The implementation of the Kaizen project in Zambia is in line with Zambia’s vision of becoming a prosperous middle income country by 2030.
To achieve this, the country has to change and improve on a number of things. Kaizen was identified as the instrument that could be used to engender the change Zambia desires.
Transformation, Mr Mwitwa says, is now at the heart of the Zambian government and Kaizen is one of the key solutions.
“According to Kaizen, some of the changes that have been implemented are waste or MUDA elimination, value enhancement and people involvement,” he says.
Because of the fact that Kaizen features include incremental, continuous improvement and involvement of the entire workforce, it is anticipated that once Zambians embrace this concept, the country will be headed for massive development in various sectors.
Kaizen focuses on the way people approach work, it shows how management and workers can change their mindset together to enhance their productivity.
To date, 37 organisations are being used as pilot institutions for on-the-job training of Zambian personnel and the results so far are impressive.
Kaizen expert on quality/productivity improvement Kanichi Moriyama says the objectives of the project are building of KIZ, development of KIZ Kaizen consultants and promotion of Kaizen activities in Zambia.
“Over the last three years, on-the-job training has resulted in much improvement at many enterprises in manufacturing, non-manufacturing and public and private sectors,” Mr Moriyama says.
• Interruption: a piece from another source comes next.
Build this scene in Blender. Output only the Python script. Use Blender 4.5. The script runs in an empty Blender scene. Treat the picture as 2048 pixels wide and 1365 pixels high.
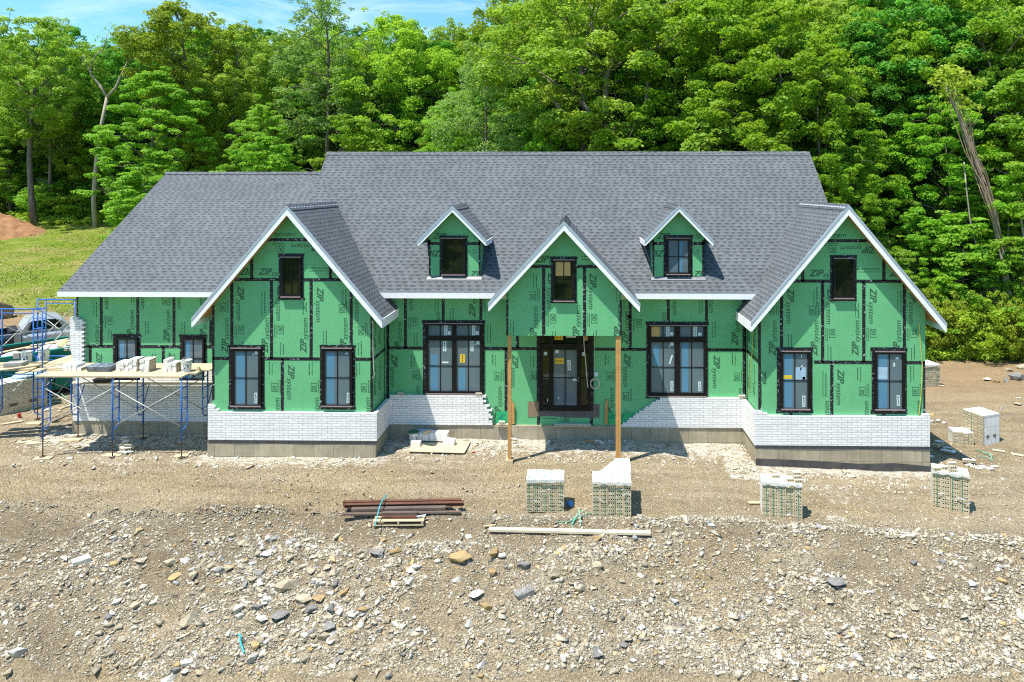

The Kaizen activity improvement seen at pilot companies include the reduced rate of defective products in the manufacturing process at food processing companies from 20 to two percent.
At non-manufacturing enterprises, there is significant reduction in cargo delivery time to the customers, while in the public sector there is notable improvement in inventory management at warehouses.
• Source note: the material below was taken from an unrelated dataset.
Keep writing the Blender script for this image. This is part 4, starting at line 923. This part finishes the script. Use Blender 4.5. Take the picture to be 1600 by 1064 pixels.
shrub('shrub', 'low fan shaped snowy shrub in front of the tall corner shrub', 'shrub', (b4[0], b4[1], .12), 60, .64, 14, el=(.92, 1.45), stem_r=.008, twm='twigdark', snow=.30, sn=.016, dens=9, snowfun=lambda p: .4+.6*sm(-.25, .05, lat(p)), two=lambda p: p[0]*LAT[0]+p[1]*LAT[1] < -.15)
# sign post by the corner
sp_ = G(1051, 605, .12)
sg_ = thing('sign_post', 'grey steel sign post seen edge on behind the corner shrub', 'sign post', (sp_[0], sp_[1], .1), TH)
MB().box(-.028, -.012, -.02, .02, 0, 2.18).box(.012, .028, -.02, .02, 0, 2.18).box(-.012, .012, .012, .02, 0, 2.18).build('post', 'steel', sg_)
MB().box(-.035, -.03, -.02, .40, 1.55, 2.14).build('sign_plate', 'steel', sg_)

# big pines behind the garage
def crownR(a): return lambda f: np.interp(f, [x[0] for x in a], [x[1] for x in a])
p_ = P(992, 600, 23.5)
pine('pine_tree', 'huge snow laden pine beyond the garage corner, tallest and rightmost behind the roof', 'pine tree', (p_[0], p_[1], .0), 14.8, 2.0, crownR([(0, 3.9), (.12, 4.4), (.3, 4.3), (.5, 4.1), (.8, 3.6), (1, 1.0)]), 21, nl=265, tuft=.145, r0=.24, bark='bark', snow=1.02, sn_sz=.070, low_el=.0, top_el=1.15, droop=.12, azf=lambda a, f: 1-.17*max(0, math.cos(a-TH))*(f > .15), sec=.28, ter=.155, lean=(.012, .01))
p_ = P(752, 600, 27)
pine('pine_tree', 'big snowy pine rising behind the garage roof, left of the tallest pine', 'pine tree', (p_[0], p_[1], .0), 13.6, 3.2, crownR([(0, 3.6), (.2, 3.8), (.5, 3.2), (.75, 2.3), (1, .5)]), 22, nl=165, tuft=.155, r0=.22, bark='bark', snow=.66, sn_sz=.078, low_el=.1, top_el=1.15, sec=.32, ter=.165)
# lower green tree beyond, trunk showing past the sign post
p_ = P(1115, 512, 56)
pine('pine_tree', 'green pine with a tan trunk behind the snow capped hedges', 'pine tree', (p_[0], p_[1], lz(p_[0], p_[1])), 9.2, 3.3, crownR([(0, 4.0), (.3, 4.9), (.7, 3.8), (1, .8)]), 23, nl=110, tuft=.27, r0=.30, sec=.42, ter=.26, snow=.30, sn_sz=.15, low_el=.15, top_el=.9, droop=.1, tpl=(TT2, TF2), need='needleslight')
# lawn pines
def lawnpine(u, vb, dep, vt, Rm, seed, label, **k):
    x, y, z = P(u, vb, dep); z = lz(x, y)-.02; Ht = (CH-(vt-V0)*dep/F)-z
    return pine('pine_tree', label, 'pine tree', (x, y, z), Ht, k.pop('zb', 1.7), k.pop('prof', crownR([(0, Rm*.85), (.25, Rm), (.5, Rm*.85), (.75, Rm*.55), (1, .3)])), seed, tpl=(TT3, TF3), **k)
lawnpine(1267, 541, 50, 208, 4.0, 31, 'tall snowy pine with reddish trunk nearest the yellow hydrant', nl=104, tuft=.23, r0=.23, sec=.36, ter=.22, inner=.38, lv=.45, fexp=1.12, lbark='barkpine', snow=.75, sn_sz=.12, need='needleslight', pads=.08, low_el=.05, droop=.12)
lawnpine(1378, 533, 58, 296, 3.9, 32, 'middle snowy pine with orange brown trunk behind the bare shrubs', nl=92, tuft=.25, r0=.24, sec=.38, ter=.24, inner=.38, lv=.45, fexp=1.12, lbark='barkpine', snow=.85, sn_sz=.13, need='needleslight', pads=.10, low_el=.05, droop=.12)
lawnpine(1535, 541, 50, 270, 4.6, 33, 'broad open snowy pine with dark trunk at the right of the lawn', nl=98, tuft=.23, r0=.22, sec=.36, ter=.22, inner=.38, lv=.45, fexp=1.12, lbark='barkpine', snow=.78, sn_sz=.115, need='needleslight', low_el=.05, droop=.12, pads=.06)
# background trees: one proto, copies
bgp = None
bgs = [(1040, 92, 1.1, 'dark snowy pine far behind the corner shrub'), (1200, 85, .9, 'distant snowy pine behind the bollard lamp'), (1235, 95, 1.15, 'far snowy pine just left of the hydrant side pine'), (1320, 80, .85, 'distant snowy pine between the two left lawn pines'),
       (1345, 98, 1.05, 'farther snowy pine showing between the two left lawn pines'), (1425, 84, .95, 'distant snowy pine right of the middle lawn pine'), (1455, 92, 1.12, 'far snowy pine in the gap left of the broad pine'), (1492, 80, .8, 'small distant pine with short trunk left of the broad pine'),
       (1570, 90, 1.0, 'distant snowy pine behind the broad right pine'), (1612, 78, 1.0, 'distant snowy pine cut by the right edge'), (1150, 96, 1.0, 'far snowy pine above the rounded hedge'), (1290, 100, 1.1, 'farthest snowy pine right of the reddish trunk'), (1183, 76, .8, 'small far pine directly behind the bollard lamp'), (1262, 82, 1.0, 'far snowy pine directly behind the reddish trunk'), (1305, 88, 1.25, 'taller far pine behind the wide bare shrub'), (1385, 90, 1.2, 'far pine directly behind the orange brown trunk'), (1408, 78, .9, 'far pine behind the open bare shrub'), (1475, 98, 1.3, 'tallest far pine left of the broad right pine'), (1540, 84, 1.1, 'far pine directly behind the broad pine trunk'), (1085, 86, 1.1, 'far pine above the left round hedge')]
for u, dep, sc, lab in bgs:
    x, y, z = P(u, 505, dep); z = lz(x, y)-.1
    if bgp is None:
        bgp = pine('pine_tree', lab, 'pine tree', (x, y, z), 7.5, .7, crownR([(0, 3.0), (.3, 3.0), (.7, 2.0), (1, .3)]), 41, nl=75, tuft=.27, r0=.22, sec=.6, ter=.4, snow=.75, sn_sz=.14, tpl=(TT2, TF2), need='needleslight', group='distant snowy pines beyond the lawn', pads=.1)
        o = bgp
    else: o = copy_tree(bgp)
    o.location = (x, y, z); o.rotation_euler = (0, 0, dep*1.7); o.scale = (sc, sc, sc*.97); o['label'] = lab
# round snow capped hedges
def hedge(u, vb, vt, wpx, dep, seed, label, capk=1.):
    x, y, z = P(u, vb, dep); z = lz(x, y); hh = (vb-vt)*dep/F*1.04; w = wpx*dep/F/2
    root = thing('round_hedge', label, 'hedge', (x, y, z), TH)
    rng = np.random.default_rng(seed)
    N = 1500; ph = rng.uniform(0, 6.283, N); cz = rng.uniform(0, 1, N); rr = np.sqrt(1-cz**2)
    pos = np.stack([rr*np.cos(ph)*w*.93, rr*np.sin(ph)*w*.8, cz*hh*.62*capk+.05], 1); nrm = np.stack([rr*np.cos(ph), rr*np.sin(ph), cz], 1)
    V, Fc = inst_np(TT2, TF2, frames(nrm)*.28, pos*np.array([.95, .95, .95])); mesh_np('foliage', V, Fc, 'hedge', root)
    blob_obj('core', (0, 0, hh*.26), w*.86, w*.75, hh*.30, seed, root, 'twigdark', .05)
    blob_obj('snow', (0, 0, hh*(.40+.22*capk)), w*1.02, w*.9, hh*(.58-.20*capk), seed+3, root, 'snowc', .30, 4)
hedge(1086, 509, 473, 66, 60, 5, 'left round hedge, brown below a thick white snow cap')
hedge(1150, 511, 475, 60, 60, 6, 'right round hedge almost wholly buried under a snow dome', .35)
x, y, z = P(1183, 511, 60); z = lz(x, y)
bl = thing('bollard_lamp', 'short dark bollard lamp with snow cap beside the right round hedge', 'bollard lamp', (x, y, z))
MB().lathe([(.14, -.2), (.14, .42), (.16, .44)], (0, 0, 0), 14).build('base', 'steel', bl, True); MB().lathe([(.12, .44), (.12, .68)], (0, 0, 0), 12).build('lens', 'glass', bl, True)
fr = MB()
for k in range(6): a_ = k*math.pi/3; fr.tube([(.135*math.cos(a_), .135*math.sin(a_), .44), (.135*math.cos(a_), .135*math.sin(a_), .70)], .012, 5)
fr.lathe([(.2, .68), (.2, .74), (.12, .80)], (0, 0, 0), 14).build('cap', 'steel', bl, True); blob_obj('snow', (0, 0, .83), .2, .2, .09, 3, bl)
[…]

Mr Moriyama says in areas where the Kaizen project is being implemented, there is keenness among enterprises to learn about their problem, and accepting suggested action for improvement with honest attitude to implement.
He says Kaizen co-ordinators are highly competent, capable of communicating with quality control circle members and top management.
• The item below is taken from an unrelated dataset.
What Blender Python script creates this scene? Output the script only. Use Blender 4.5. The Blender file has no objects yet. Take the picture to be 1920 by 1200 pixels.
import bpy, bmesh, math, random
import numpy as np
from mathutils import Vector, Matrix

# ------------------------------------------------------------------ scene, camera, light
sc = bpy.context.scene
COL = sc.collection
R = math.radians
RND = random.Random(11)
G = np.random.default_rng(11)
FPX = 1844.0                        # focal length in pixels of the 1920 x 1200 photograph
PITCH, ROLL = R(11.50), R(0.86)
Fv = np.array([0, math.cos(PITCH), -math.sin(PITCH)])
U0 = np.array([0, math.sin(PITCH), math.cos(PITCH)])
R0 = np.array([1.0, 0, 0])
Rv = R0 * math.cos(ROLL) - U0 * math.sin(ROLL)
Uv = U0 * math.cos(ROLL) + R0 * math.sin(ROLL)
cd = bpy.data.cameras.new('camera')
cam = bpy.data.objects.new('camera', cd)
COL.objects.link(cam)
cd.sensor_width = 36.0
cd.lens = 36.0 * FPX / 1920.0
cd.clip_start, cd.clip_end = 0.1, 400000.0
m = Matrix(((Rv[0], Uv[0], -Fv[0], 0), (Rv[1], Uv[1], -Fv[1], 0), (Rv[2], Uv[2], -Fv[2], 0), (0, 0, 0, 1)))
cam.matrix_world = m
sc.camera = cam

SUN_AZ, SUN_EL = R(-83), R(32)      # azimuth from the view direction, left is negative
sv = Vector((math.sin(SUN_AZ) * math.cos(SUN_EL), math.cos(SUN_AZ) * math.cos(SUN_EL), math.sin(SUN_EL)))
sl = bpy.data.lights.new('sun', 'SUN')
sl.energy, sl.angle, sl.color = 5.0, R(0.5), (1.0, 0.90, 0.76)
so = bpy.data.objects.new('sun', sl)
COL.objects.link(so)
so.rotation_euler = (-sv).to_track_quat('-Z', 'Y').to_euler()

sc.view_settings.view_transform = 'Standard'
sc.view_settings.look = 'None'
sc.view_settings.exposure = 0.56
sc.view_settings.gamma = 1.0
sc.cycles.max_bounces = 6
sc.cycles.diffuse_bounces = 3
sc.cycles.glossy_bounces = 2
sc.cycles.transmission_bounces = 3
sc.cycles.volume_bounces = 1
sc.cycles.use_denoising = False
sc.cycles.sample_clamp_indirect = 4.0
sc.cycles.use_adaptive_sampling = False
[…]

“In general, enterprises in the manufacturing industry identify their problems and managers accurately understand the actual circumstances and issues to be addressed, therefore motivated to respond to those problems,” he says.
Mr Moriyama, however, notes that the major impediments to implementing Kaizen activities in Zambia include frequent cancellation of the philosophy’s deeds to companies, thereby reducing the scheduled number of visits, and negatively affecting the overall performance of the cycle.
He says some top managers and Kaizen co-ordinators showed eagerness and interest in implementing the Kaizen concept at the beginning but lost the keenness along the way, resulting in activity slowing down.
“Top management tends to think that the implementation of Kaizen is extra work that causes loss of time,” Mr Moriyama says, adding that implementation of the concept is part of daily work of any organisation.
Quality/productivity improvement expert Yoshiaki Fujita says JICA is now supporting the Kaizen activity in private and public sectors with KIZ consultants.
“The purpose is to disseminate the Kaizen philosophy and develop the implementation process in Zambia,” Mr Fujita says.
“This year, KIZ consultants and JICA experts are supporting 32 companies including the public and private sectors.”
The main purpose of JICA experts is to develop talented consultants in Zambia who can help expand the Kaizen concept to all industries in line with the country’s policy.
The Kaizen phase II project will focus on enhancing KIZ management capacity and Kaizen consultant development to sustainably disseminate the concept and the continuous provision of Kaizen consulting services that match with the needs of private and public sectors.